The Royal Swedish Academy of Sciences has a mischievous bent. At a time when everyone including the Queen of England wonders why economists did not anticipate the financial crisis and still cannot agree a cure, the academy awarded the Sveriges Riksbank Prize (it is not technically a Nobel) to two American professors synonymous with economic modelling. It is popular to question Thomas Sargent’s line of work these days. In the 1970s, he revelled in the complex economic models that were the foundation of the so-called dynamic stochastic general equilibrium models now ubiquitous in central bank decision making. More important, he introduced into these models the burgeoning field of rational expectations – another idea increasingly under fire.
But to blame the current economic problems in the US or Europe on policymakers’ over-reliance on models is unfair. Few think neuroscientific research is pointless just because we still know so little about the brain. In a speech last year, Christopher Sims, the co-prize winner, highlighted the many academics now focused on improving these models to understand better how financial shocks affect the economy. A little late, but a worthy aim nevertheless.

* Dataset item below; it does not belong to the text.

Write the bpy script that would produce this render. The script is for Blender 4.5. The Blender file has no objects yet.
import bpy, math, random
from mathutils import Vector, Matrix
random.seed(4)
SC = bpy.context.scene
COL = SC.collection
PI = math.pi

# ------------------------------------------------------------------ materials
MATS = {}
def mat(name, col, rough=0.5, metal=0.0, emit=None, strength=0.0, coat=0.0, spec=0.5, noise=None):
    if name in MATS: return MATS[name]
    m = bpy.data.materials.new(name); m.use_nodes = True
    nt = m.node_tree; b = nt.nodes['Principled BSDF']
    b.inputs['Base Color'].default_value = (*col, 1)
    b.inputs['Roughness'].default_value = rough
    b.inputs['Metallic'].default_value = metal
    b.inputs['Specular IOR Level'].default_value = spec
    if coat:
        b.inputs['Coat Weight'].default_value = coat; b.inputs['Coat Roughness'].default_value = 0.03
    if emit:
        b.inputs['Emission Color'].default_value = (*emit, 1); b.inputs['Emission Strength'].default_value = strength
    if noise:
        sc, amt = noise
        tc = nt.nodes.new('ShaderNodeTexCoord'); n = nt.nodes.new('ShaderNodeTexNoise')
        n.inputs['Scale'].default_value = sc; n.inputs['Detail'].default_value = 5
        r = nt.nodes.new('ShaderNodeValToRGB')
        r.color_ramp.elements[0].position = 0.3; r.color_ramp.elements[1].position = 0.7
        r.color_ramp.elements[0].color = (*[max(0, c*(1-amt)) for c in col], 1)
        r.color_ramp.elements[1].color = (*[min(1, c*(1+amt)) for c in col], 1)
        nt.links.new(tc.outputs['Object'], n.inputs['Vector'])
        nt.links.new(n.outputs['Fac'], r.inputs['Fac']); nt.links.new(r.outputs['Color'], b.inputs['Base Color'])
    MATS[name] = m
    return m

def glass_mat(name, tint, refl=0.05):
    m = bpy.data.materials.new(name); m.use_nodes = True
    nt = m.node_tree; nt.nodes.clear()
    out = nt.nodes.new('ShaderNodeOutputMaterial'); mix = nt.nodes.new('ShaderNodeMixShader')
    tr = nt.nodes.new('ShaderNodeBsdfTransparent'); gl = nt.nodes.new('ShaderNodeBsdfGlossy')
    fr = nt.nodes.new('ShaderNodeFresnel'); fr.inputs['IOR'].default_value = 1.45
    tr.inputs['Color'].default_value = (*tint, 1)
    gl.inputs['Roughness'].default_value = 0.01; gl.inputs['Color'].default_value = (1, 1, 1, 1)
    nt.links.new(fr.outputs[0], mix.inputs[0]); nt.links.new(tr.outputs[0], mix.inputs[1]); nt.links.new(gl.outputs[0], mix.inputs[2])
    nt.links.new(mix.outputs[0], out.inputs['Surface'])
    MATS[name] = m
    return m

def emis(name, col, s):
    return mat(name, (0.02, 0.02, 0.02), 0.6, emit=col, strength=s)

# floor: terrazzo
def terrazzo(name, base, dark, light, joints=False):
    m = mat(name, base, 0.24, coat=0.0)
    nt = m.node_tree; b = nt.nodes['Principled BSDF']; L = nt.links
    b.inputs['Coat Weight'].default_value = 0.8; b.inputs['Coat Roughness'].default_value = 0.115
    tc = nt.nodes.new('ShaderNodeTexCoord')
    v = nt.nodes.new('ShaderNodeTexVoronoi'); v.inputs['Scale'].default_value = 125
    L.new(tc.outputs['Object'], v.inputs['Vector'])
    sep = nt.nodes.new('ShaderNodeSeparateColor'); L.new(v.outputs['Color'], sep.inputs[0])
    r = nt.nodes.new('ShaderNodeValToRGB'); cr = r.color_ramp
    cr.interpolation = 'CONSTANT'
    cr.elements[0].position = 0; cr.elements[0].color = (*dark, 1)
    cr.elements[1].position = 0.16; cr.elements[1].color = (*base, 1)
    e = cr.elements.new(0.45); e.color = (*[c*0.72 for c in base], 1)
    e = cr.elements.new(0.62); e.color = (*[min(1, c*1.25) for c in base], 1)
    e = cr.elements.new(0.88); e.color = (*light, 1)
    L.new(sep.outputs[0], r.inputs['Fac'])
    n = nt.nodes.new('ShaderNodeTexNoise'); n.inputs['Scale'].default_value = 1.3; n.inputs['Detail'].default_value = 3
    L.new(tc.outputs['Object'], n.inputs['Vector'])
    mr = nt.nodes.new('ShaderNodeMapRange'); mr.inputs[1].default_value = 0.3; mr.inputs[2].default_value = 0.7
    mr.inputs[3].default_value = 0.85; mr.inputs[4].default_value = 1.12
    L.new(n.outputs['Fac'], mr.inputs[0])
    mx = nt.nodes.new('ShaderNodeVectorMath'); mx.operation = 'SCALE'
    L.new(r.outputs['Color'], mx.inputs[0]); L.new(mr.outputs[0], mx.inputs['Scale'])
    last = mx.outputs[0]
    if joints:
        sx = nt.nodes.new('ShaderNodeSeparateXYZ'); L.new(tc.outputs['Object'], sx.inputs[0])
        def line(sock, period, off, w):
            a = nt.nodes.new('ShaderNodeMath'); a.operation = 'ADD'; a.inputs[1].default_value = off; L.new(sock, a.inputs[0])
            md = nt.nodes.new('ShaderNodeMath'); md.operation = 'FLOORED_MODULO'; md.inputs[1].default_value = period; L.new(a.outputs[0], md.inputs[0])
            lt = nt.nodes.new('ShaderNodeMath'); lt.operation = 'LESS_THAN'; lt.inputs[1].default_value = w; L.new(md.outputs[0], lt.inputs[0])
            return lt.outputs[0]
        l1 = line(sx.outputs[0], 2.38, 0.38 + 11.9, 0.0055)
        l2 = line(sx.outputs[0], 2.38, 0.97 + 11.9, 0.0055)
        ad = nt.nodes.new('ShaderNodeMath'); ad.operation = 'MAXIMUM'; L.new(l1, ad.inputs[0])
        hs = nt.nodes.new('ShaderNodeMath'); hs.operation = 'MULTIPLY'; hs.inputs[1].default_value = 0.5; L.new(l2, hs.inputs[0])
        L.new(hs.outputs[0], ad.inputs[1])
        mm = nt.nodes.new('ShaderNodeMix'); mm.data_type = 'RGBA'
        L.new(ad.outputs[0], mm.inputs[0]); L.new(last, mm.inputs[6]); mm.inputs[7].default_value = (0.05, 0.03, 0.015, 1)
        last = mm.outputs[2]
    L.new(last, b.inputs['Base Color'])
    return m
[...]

Forecasting will remain hard. Each crisis, however, brings more data to analyse. Prof Sims, for example, won his gong for advancing the crunching of numbers to draw out causes and effects of economic changes or shocks. This is useful stuff, whatever its predictive power. Both laureates have advanced their early work. Prof Sargent now recognises that people get confused sometimes, while Prof Sim models the fact that we all can only take in so much information while thinking about the future.